We have the random variable $X$ distributed geometrically with parameter $Y$ which is itself a random variable uniformly distributed over the interval $[0, \frac{n-1}{n}]$.
We want to find $E[E[X \mid Y]]$.
First, it is important to recognize that $E[X \mid Y=y] = \frac{1}{y}$ by the definition of a geometric distribution's expectation. So, this implies we can treat $E[X \mid Y=y]$ as a random variable that has expectation $\frac{1}{y}$ when $y \in [0, \frac{n-1}{n}]$
Because $E[X \mid Y]$ is itself a random variable, we can just label it as $M$: a new random variable.
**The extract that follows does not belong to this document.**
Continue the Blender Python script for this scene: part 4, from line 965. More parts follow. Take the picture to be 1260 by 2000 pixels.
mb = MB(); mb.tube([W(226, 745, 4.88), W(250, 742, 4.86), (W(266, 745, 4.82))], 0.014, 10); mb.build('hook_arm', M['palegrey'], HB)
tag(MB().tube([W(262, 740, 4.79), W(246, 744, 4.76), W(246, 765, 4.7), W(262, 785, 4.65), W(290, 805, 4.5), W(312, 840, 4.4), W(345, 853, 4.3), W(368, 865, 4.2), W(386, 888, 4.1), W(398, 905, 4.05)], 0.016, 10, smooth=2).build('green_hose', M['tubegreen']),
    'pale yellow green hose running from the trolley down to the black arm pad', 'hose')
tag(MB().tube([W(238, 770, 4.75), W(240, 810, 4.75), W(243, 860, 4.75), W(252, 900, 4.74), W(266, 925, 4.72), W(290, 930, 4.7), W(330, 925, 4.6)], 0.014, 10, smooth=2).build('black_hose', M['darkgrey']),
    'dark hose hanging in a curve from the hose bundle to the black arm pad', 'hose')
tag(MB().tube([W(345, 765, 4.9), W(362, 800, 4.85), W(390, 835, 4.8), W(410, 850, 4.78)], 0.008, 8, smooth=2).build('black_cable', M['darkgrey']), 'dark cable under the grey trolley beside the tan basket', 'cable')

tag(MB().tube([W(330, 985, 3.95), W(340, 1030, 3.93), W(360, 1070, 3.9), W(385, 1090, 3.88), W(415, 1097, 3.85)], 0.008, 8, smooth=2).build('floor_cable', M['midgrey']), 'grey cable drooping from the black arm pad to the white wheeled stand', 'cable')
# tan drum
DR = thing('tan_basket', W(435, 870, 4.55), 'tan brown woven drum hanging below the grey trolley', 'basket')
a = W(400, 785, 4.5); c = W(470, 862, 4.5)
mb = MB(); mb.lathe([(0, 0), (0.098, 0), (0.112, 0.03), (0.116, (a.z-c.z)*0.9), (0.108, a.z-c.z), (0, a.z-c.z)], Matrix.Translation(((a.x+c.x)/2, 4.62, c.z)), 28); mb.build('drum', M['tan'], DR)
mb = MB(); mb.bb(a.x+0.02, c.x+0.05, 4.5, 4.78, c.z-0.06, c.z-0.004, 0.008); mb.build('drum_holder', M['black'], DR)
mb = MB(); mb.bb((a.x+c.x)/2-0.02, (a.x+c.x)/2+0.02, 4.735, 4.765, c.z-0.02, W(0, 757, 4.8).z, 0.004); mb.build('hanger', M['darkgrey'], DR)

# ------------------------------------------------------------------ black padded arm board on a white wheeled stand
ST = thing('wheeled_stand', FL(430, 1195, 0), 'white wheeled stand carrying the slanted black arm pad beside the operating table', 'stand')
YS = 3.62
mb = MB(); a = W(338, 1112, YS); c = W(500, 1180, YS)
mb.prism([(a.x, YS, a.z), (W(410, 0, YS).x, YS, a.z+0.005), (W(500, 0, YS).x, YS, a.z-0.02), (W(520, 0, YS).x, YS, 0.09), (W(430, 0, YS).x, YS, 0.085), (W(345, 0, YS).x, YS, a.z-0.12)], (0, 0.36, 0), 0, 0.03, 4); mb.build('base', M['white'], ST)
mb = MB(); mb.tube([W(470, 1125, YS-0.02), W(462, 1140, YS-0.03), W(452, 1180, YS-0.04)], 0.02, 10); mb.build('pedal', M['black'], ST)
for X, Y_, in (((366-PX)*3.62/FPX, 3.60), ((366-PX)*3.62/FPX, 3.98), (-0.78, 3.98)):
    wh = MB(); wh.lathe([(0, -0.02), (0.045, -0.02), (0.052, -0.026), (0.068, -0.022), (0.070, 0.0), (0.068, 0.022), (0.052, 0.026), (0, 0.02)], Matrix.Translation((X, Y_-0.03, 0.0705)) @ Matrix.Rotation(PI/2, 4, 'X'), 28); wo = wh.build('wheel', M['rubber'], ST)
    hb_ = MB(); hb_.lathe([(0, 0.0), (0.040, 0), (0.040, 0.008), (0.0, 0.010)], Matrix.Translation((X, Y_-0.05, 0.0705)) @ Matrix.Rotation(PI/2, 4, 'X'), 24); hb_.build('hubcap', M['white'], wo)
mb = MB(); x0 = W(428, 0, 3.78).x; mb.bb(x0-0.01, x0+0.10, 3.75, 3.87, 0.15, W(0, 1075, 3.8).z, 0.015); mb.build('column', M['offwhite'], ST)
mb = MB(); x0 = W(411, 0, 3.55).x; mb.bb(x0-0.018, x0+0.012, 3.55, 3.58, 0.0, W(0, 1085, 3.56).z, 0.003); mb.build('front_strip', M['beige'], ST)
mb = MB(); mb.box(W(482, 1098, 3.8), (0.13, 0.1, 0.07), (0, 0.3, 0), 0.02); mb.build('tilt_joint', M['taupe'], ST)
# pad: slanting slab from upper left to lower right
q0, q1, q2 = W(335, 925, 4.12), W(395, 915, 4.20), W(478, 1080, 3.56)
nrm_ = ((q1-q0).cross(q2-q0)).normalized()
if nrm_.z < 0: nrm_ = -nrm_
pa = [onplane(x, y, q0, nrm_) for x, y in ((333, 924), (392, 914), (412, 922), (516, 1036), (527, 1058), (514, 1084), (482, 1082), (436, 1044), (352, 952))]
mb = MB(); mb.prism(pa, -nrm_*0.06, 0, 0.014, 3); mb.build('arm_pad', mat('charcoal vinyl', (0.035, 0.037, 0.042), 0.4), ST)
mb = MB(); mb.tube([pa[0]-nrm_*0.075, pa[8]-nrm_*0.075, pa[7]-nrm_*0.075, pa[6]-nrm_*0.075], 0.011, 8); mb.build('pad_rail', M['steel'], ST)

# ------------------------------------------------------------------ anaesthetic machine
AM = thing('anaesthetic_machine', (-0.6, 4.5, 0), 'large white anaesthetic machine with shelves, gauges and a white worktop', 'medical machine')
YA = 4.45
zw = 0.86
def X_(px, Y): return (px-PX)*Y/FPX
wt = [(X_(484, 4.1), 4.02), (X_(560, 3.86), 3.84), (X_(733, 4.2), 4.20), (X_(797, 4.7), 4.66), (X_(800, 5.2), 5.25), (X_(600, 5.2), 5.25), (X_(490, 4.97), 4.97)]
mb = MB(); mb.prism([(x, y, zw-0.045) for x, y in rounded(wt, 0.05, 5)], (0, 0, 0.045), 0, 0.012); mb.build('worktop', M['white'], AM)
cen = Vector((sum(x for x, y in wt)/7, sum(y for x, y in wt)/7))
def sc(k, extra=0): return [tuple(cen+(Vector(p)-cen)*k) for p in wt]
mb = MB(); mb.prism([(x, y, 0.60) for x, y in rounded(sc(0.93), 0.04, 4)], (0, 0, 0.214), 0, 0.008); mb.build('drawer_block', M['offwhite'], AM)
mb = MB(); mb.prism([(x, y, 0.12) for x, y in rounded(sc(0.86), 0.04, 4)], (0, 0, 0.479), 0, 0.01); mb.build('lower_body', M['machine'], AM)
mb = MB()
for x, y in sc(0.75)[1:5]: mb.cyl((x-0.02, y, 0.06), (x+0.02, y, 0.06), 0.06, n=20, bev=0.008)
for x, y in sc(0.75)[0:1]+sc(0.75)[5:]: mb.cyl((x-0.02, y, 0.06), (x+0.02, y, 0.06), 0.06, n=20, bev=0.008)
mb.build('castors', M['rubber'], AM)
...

The question is to find $E[M]$. I have already solved this, without much thinking and uninterestingly, by using the law of iterated expectations:
$$E[M] = E[E[X \mid Y]] = E[X] = \frac{1}{Y}$$
But, I feel like there is a more rigorous proof of this relationship. Is there a way to use the PDF of $Y$ to more deliberately solve for $E[M]$?
Thank you.
For clarity, I'll write $E_Y(E_X(X|Y))$ to indicate that the inner expectation is taken over $X$ and the outer over $Y$.
The inner expectation, $E_X(X|Y)$ is equal either to $\frac{1}{Y}$ or $\frac{1}{Y}-1$, depending on the particular "flavour" of the geometric distribution you're referring to.
The outer expectation, $E_Y(\frac{1}{Y})$ or $E_Y(\frac{1}{Y}-1)$, is then infinite, as it's basically the area under the curve $z=1/y$.